DATA SHOWN:
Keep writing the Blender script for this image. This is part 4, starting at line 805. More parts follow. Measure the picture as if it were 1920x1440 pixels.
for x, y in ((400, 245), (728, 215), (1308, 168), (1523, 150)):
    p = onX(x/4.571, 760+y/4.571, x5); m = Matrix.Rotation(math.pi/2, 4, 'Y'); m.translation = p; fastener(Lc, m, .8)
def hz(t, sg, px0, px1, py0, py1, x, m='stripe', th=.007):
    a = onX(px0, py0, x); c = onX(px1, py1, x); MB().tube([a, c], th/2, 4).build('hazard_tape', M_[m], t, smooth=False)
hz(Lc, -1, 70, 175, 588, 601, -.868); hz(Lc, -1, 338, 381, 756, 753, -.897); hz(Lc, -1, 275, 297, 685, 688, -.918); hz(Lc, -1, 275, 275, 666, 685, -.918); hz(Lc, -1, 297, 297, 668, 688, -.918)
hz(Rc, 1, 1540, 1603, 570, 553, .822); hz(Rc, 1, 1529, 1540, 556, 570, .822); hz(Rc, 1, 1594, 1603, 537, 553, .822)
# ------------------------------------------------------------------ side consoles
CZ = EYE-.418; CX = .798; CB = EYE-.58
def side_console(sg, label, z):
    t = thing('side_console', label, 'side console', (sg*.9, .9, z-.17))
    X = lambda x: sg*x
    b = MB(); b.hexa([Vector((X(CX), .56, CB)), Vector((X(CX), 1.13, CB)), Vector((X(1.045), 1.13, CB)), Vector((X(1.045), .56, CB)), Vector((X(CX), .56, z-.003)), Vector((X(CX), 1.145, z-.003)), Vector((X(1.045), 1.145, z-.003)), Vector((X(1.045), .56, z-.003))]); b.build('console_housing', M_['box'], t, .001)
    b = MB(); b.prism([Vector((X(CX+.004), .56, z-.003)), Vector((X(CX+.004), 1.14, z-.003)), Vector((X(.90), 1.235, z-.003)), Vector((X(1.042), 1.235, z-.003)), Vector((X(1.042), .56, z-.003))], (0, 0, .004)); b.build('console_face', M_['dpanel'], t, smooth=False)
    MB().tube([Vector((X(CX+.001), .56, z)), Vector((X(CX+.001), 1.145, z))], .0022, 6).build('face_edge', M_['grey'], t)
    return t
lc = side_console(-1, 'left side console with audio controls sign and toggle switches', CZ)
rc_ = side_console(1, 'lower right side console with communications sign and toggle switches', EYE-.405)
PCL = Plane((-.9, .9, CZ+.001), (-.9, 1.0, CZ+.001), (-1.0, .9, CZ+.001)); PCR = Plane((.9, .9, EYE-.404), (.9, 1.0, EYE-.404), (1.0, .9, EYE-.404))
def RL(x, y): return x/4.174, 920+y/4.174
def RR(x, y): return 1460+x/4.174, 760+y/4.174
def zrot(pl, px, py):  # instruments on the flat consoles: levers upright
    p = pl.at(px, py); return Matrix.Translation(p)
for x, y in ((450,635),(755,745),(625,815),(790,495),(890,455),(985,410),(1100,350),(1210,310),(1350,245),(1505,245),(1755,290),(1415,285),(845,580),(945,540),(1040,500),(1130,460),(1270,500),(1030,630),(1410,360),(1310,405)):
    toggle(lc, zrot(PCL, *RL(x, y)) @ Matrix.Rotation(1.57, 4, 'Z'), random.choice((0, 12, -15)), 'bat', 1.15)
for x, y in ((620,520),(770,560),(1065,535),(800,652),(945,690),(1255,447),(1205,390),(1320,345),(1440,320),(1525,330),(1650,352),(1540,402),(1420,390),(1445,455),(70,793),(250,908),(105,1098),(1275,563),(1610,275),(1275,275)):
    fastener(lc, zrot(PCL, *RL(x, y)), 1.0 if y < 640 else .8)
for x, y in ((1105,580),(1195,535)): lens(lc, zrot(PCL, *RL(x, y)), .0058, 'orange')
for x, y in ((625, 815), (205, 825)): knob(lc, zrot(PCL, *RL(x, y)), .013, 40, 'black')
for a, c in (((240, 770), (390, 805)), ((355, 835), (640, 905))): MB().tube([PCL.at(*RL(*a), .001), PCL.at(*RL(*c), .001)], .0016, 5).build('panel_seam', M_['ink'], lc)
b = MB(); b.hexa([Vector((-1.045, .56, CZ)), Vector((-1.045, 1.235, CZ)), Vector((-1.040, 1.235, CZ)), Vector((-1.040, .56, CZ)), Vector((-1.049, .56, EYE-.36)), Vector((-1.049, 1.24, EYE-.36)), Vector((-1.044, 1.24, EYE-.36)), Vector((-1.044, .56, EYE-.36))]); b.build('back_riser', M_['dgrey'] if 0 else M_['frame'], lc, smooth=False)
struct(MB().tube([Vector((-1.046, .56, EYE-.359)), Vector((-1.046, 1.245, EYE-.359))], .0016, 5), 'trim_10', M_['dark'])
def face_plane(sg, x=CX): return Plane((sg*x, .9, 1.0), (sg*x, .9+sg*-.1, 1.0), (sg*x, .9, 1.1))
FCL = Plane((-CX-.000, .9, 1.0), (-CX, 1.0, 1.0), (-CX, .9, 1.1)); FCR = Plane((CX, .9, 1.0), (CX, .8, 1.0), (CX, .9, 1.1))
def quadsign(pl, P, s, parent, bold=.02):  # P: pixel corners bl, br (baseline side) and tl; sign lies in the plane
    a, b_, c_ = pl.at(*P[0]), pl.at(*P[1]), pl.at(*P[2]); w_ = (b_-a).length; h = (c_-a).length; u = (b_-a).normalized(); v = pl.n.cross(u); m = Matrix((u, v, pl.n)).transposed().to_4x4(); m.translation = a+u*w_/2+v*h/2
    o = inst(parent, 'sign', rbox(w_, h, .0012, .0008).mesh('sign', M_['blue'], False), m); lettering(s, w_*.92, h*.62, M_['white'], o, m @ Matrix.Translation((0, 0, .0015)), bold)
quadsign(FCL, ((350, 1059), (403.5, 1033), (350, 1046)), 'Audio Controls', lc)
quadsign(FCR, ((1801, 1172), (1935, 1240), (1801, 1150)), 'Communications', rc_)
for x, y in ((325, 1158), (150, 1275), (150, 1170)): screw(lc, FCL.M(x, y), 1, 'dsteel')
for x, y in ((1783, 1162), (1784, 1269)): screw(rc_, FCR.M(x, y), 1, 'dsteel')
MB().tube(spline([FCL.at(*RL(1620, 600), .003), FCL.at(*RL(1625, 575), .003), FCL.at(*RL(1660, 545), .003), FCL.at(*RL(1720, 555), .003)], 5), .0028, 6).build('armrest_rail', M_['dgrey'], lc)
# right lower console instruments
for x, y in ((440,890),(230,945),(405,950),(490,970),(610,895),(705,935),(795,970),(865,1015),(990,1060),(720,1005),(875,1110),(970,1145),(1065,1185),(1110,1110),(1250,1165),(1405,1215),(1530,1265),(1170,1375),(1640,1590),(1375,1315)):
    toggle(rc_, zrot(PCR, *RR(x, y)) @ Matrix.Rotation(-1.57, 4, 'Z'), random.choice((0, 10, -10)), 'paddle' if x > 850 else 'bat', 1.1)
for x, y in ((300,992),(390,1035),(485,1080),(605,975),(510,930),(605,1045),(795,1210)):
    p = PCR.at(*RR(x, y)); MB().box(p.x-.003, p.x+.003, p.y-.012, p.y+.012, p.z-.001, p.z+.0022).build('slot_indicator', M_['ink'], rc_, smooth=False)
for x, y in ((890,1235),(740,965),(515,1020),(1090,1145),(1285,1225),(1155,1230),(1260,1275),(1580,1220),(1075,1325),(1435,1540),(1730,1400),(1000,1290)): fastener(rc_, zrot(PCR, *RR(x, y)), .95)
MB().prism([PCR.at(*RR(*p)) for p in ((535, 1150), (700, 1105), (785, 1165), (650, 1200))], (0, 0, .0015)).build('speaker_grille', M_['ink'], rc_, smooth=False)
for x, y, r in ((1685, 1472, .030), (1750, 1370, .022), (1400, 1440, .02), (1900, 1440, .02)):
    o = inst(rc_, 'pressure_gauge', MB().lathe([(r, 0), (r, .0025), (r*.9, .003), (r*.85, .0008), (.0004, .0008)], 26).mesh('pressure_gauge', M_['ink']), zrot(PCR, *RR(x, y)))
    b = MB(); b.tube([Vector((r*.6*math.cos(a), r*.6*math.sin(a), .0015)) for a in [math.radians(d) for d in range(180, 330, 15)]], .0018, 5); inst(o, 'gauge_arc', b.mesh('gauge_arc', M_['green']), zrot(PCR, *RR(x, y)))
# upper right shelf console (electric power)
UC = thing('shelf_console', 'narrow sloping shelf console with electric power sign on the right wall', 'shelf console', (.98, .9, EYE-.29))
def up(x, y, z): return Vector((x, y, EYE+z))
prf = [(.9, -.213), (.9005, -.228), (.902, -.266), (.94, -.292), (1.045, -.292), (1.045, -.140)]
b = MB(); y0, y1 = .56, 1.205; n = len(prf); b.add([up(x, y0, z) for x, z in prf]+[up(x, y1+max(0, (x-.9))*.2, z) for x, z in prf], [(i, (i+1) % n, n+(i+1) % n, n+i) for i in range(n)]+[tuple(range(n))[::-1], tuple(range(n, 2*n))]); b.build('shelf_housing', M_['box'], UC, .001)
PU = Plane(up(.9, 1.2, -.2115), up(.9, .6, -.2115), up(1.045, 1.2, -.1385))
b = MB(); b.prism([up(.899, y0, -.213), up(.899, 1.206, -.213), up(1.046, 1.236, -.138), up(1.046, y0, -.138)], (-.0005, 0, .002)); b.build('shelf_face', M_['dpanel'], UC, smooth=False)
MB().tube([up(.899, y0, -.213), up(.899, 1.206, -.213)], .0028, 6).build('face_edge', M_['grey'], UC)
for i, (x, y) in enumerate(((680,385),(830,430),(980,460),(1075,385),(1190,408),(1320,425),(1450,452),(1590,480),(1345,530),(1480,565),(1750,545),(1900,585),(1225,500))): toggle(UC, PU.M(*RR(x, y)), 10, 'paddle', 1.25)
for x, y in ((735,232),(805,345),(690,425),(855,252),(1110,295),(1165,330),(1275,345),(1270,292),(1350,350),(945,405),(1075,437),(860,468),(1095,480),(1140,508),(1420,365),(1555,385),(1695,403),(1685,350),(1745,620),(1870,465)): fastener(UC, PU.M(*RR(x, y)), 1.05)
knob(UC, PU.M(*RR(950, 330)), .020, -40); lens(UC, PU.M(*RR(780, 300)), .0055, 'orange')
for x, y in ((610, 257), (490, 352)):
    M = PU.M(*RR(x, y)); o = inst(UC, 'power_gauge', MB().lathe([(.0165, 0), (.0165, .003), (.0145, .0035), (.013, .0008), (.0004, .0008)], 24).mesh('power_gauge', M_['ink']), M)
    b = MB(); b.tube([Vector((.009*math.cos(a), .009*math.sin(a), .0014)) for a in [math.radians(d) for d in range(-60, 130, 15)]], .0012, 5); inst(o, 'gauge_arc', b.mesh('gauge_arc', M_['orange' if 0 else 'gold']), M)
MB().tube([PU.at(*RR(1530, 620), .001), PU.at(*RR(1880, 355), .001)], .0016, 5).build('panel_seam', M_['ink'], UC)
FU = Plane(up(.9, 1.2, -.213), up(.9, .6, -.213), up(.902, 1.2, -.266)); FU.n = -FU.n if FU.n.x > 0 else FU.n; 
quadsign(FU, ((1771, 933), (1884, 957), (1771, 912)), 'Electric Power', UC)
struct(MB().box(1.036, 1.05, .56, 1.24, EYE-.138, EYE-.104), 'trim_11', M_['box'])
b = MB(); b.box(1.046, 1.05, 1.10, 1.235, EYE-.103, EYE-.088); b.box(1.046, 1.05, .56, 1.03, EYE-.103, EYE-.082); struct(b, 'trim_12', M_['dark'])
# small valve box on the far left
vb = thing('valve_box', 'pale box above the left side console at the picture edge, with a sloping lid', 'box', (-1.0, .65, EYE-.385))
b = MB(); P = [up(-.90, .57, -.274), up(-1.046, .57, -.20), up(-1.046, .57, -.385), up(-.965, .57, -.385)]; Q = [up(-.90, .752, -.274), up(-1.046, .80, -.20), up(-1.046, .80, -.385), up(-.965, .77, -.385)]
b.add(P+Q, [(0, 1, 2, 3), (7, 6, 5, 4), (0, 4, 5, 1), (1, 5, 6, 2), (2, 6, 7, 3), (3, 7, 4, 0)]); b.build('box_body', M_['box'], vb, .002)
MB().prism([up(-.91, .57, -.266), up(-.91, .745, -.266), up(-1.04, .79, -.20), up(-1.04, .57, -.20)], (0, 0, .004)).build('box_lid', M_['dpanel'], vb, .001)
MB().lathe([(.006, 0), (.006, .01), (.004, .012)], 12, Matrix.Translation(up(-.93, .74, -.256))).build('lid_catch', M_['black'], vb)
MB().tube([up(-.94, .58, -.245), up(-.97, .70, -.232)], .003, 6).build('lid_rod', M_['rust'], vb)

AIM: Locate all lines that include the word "picture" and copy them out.

REPLY TO THE EXERCISE:
Keep writing the Blender script for this image. This is part 4, starting at line 805. More parts follow. Measure the picture as if it were 1920x1440 pixels.
vb = thing('valve_box', 'pale box above the left side console at the picture edge, with a sloping lid', 'box', (-1.0, .65, EYE-.385))